Records with scene code:
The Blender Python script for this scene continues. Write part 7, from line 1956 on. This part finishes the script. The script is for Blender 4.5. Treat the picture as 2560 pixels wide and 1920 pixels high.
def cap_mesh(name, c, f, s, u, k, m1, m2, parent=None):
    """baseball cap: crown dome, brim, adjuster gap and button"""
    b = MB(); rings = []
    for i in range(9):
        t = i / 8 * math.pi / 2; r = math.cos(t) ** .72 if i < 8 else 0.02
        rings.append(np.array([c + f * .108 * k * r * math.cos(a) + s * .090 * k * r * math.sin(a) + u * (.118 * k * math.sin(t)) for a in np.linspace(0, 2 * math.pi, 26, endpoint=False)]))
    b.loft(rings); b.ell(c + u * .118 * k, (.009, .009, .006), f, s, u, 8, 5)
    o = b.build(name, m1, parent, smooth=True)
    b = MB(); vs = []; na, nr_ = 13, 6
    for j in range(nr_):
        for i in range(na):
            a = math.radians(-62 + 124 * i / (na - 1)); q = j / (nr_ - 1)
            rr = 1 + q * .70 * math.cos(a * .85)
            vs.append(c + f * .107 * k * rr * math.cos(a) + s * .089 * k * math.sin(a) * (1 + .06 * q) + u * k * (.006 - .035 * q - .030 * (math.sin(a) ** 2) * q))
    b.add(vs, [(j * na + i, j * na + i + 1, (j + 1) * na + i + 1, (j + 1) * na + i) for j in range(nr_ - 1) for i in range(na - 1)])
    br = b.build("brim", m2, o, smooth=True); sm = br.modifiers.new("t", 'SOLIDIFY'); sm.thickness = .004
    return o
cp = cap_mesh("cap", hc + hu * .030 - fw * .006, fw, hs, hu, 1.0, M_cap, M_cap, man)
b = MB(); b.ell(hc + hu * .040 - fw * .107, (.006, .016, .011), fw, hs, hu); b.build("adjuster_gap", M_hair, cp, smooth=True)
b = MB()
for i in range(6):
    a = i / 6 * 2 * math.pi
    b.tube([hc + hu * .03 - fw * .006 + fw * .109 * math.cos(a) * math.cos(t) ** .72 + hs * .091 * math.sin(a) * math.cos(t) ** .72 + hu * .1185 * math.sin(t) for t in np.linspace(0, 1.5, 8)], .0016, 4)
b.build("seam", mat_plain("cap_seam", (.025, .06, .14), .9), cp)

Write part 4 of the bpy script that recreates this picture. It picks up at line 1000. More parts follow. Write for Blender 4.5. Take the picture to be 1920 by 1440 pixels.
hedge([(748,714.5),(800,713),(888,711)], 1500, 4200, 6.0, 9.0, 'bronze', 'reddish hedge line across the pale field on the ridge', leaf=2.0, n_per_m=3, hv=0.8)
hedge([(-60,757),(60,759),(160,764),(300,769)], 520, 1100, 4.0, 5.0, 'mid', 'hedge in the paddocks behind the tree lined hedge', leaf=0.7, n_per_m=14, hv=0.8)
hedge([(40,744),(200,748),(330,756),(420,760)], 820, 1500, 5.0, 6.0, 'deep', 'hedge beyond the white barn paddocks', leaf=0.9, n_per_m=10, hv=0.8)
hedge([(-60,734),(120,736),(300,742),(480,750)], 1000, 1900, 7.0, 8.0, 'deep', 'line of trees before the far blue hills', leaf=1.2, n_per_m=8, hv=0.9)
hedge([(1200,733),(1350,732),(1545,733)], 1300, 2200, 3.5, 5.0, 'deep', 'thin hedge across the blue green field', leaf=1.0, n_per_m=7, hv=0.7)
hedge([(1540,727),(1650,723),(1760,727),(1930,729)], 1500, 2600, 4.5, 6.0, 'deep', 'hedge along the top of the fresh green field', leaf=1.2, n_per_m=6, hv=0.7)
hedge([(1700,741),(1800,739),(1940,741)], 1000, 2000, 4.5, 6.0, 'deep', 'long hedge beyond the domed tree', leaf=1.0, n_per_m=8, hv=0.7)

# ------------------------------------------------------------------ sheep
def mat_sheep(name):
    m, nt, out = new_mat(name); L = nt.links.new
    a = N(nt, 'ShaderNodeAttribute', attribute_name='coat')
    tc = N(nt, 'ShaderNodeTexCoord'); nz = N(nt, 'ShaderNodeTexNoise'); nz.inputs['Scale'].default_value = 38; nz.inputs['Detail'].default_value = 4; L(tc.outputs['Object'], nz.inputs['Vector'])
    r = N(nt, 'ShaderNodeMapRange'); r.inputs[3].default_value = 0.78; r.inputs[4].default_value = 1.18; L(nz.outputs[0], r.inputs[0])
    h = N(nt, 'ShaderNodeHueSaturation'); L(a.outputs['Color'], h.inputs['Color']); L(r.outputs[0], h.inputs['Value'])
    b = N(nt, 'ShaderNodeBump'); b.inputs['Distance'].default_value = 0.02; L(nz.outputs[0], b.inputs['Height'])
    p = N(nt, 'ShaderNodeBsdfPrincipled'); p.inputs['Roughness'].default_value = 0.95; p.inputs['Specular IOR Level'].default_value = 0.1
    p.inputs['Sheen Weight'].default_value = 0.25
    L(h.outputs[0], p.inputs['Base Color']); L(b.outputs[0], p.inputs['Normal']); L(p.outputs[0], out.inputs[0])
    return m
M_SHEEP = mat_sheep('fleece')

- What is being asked
Reproduce the full listing word for word.

- Exercise result
The Blender Python script for this scene continues. Write part 7, from line 1956 on. This part finishes the script. The script is for Blender 4.5. Treat the picture as 2560 pixels wide and 1920 pixels high.
def cap_mesh(name, c, f, s, u, k, m1, m2, parent=None):
    """baseball cap: crown dome, brim, adjuster gap and button"""
    b = MB(); rings = []
    for i in range(9):
        t = i / 8 * math.pi / 2; r = math.cos(t) ** .72 if i < 8 else 0.02
        rings.append(np.array([c + f * .108 * k * r * math.cos(a) + s * .090 * k * r * math.sin(a) + u * (.118 * k * math.sin(t)) for a in np.linspace(0, 2 * math.pi, 26, endpoint=False)]))
    b.loft(rings); b.ell(c + u * .118 * k, (.009, .009, .006), f, s, u, 8, 5)
    o = b.build(name, m1, parent, smooth=True)
    b = MB(); vs = []; na, nr_ = 13, 6
    for j in range(nr_):
        for i in range(na):
            a = math.radians(-62 + 124 * i / (na - 1)); q = j / (nr_ - 1)
            rr = 1 + q * .70 * math.cos(a * .85)
            vs.append(c + f * .107 * k * rr * math.cos(a) + s * .089 * k * math.sin(a) * (1 + .06 * q) + u * k * (.006 - .035 * q - .030 * (math.sin(a) ** 2) * q))
    b.add(vs, [(j * na + i, j * na + i + 1, (j + 1) * na + i + 1, (j + 1) * na + i) for j in range(nr_ - 1) for i in range(na - 1)])
    br = b.build("brim", m2, o, smooth=True); sm = br.modifiers.new("t", 'SOLIDIFY'); sm.thickness = .004
    return o
cp = cap_mesh("cap", hc + hu * .030 - fw * .006, fw, hs, hu, 1.0, M_cap, M_cap, man)
b = MB(); b.ell(hc + hu * .040 - fw * .107, (.006, .016, .011), fw, hs, hu); b.build("adjuster_gap", M_hair, cp, smooth=True)
b = MB()
for i in range(6):
    a = i / 6 * 2 * math.pi
    b.tube([hc + hu * .03 - fw * .006 + fw * .109 * math.cos(a) * math.cos(t) ** .72 + hs * .091 * math.sin(a) * math.cos(t) ** .72 + hu * .1185 * math.sin(t) for t in np.linspace(0, 1.5, 8)], .0016, 4)
b.build("seam", mat_plain("cap_seam", (.025, .06, .14), .9), cp)

Write part 4 of the bpy script that recreates this picture. It picks up at line 1000. More parts follow. Write for Blender 4.5. Take the picture to be 1920 by 1440 pixels.
hedge([(748,714.5),(800,713),(888,711)], 1500, 4200, 6.0, 9.0, 'bronze', 'reddish hedge line across the pale field on the ridge', leaf=2.0, n_per_m=3, hv=0.8)
hedge([(-60,757),(60,759),(160,764),(300,769)], 520, 1100, 4.0, 5.0, 'mid', 'hedge in the paddocks behind the tree lined hedge', leaf=0.7, n_per_m=14, hv=0.8)
hedge([(40,744),(200,748),(330,756),(420,760)], 820, 1500, 5.0, 6.0, 'deep', 'hedge beyond the white barn paddocks', leaf=0.9, n_per_m=10, hv=0.8)
hedge([(-60,734),(120,736),(300,742),(480,750)], 1000, 1900, 7.0, 8.0, 'deep', 'line of trees before the far blue hills', leaf=1.2, n_per_m=8, hv=0.9)
hedge([(1200,733),(1350,732),(1545,733)], 1300, 2200, 3.5, 5.0, 'deep', 'thin hedge across the blue green field', leaf=1.0, n_per_m=7, hv=0.7)
hedge([(1540,727),(1650,723),(1760,727),(1930,729)], 1500, 2600, 4.5, 6.0, 'deep', 'hedge along the top of the fresh green field', leaf=1.2, n_per_m=6, hv=0.7)
hedge([(1700,741),(1800,739),(1940,741)], 1000, 2000, 4.5, 6.0, 'deep', 'long hedge beyond the domed tree', leaf=1.0, n_per_m=8, hv=0.7)

# ------------------------------------------------------------------ sheep
def mat_sheep(name):
    m, nt, out = new_mat(name); L = nt.links.new
    a = N(nt, 'ShaderNodeAttribute', attribute_name='coat')
    tc = N(nt, 'ShaderNodeTexCoord'); nz = N(nt, 'ShaderNodeTexNoise'); nz.inputs['Scale'].default_value = 38; nz.inputs['Detail'].default_value = 4; L(tc.outputs['Object'], nz.inputs['Vector'])
    r = N(nt, 'ShaderNodeMapRange'); r.inputs[3].default_value = 0.78; r.inputs[4].default_value = 1.18; L(nz.outputs[0], r.inputs[0])
    h = N(nt, 'ShaderNodeHueSaturation'); L(a.outputs['Color'], h.inputs['Color']); L(r.outputs[0], h.inputs['Value'])
    b = N(nt, 'ShaderNodeBump'); b.inputs['Distance'].default_value = 0.02; L(nz.outputs[0], b.inputs['Height'])
    p = N(nt, 'ShaderNodeBsdfPrincipled'); p.inputs['Roughness'].default_value = 0.95; p.inputs['Specular IOR Level'].default_value = 0.1
    p.inputs['Sheen Weight'].default_value = 0.25
    L(h.outputs[0], p.inputs['Base Color']); L(b.outputs[0], p.inputs['Normal']); L(p.outputs[0], out.inputs[0])
    return m
M_SHEEP = mat_sheep('fleece')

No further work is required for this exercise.